In the 1994-1995 reference period, three cases were brought before the Court of Justice or the Court of First Instance under Decision 93/731/EC:

- C-58/94 Netherlands v. Council, which resulted in the judgment of the Court of Justice of 30 April 1996;

- T-194/94 John Carvel and Guardian Newspapers Ltd. v. Council which culminated in the judgment of the Court of First Instance of 19 October 1995;

- T-174/95 Tidningen Journalisten v. Council, pending before the Court of First Instance.

In Case C-58/94, the Kingdom of the Netherlands sought the annulment of three acts: Decision 93/731/EC, Article 22 of Council Decision 93/662/EC adopting the Council's Rules of Procedure and the Code of Conduct concerning public access to Council and Commission documents. The Netherlands Government argued that the Council had committed an abuse of power in that it based the rules on citizens' means of access to documents in its possession in Article 151 of the EC Treaty, which authorizes it to adopt its Rules of Procedure. However, in the applicant's opinion, this question could not be reduced to a mere question of the organization of the Council's internal operation.

The Court of Justice dismissed the application by the Netherlands in a judgment of 30 April 1996 (not yet published). The Court affirmed in this connection that "so long as the Community legislature has not adopted general rules on the right of public access to documents held by the Community institutions, the institutions must take measures as to the processing of such requests by virtue of their power of internal organization which authorizes them to take appropriate measures in order to ensure their internal operation in conformity with the interests of good administration.

The fact that Decision 93/731 has legal effects vis-à-vis third parties cannot call into question its categorization as a measure of internal organization. There is nothing to prevent rules on the internal organization of the work of an institution having such effects.

Consequently, as Community law stands at present, the Council is empowered to adopt measures intended to deal with requests for access to documents in its possession."

As regards Case T-194/94, John Carvel and Guardian Newspapers Ltd. v. Council, the Court of First Instance delivered a judgment on 27 October 1995 by which it annulled the implied decision of the Council refusing the applicants access to the preparatory report, the minutes, attendance and voting records of the Justice Council on 29 and 30 November 1993 and the decision contained in the letter of the Council of 17 May 1994 refusing access to the minutes of the Agriculture Council of 24 and 25 January 1994.

This judgment was given wide coverage in the media, but the Tribunal's reasoning has not always been reflected correctly. The Tribunal annulled the Council's decisions solely because, when the Council exercised its discretion under Article 4(2) of the Decision, it had an obligation to "genuinely balance the interest of the citizen in gaining access to its documents against any interest of its own in maintaining the confidentiality of its deliberations". In the case in question, however, the Court considered that the Council had not genuinely balanced the interests involved and the decisions had, therefore, to be annulled. This concept of balance of interests between the interest of the citizen in obtaining access to documents and any interest of the Council in maintaining the confidentiality of its deliberations is of major importance. It is, furthermore, closely linked to the degree of consideration given to requests for access to documents. In other words, to ensure the balance of interests, careful consideration must be given to each request for documents.

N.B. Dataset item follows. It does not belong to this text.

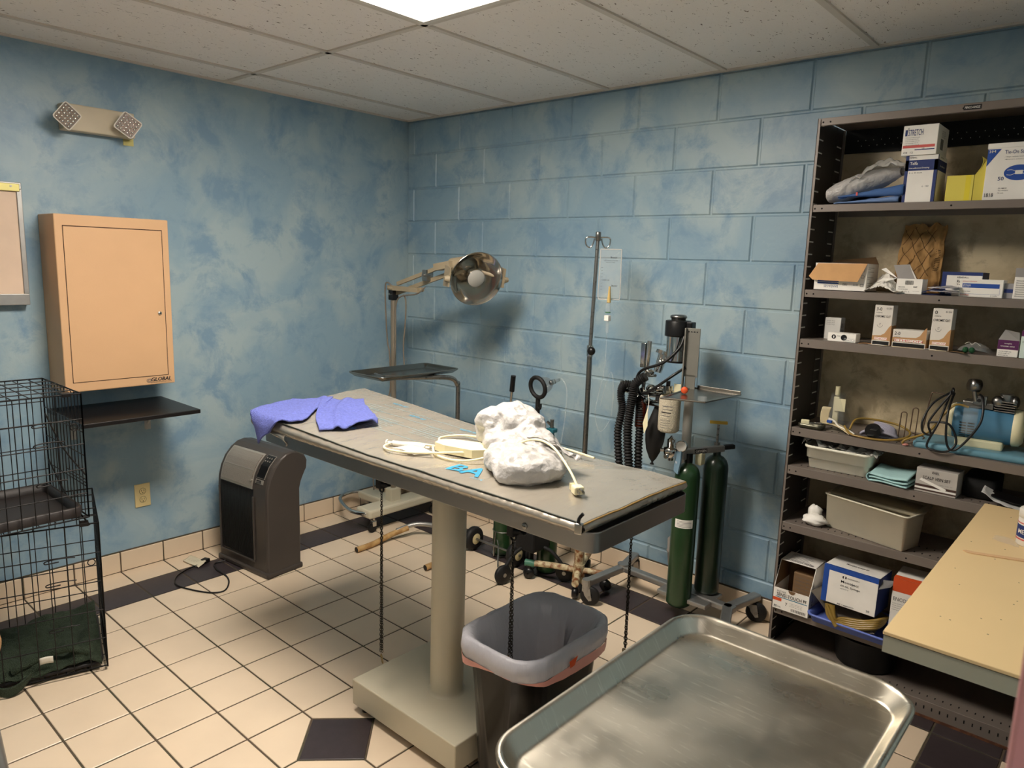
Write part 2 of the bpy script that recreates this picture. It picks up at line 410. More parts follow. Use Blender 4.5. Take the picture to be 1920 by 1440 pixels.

The results of the last two years have been positive in this respect. It is a fact that the General Secretariat and the Council have acquired more and more experience in an area which was new for the Council before adoption of the Decision. Thus the failure to balance interests which the Tribunal felt obliged to draw attention to in the Guardian case - the facts of which go back to the first half of 1994 - should no longer occur on account of the greater mastery applied in this area by the departments preparing Council decisions and thanks to the steady increase in human and material resources invested in this sector by the Secretariat. Several of the suggestions contained in this report are designed to ensure that the Council's departments are always in a position to give careful consideration to requests for documents.

The third case, T-174/95, Tidningen Journalisten v. Council, which is still pending, raises other types of problems concerning the implementation of the Decision. A journalist had asked the Council for 20 Europol documents while the Convention was still being negotiated. After careful consideration of his request by the Council acting in accordance with Decision 93/731/EC, he obtained 4 of the documents. However, the applicant had already obtained 18 of them through the civil service of a Member State.

Attention is drawn to the fact that the purpose of Decision 93/731/EC is that the Council should consider whether to agree to a request for access to Council documents, in accordance with its own pre-determined rules.

Decision 93/731/EC itself would be superfluous if the applicant were able to obtain the document through a civil service despite a decision to the contrary by the Council (9).

(1) OJ No L 340, 31.12.1993, p. 43.

(2) OJ No L 340, 31.12.1993, p. 41.

(3) An Information Policy, Transparency and Public Relations Division has been set up within the General Secretariat of the Council.

(4) Including organizations based in Belgium.

(5) The fact that some applicants submitted applications for documents relating to different areas explains the difference between the number of applicants and the breakdown by subject matter.

(6) See the conclusions submitted on 9 March 1995 by Advocate-General Jacobs in case C-350/92 (CR 1995, I-1988, point 35), in which an opinion of the Legal Service was used, without its authorization, against the Council in the course of proceedings before the Court of Justice: "It seems plain in any event that, in the absence of express authorization by the Council, advice given by the Council's Legal Service should not be invoked in proceedings before the Court. That would obviously be prejudicial to the public interest in the provision of independent legal advice".

Thus, documents containing legal positions of the Council Legal Service should not be released to the public, since, if the Council subsequently departed from the position of its Legal Service, any defence of the Council in a dispute would prove difficult precisely since such defence is provided by its Legal Service. Relations between the Legal Service and the Council are similar to those between lawyers or legal advisers and their clients, those relations being confidential. To ensure the independence of the Legal Service as legal adviser to the Council, documents which contain legal positions should not be released to the public.

(7) See Article 22 of the Council's Rules of Procedure and Decision No 24/95 of the Secretary-General of the Council on measures for the protection of classified information applicable to the General Secretariat of the Council.

(8) OJ No C 74, 14.3.96, p. 3.

(9) From a legal point of view, the judgment of the Court in case C-58/94 stated that Council Decision 93/731/EC was valid and had legal effects vis-à-vis third parties as regards access to Council documents.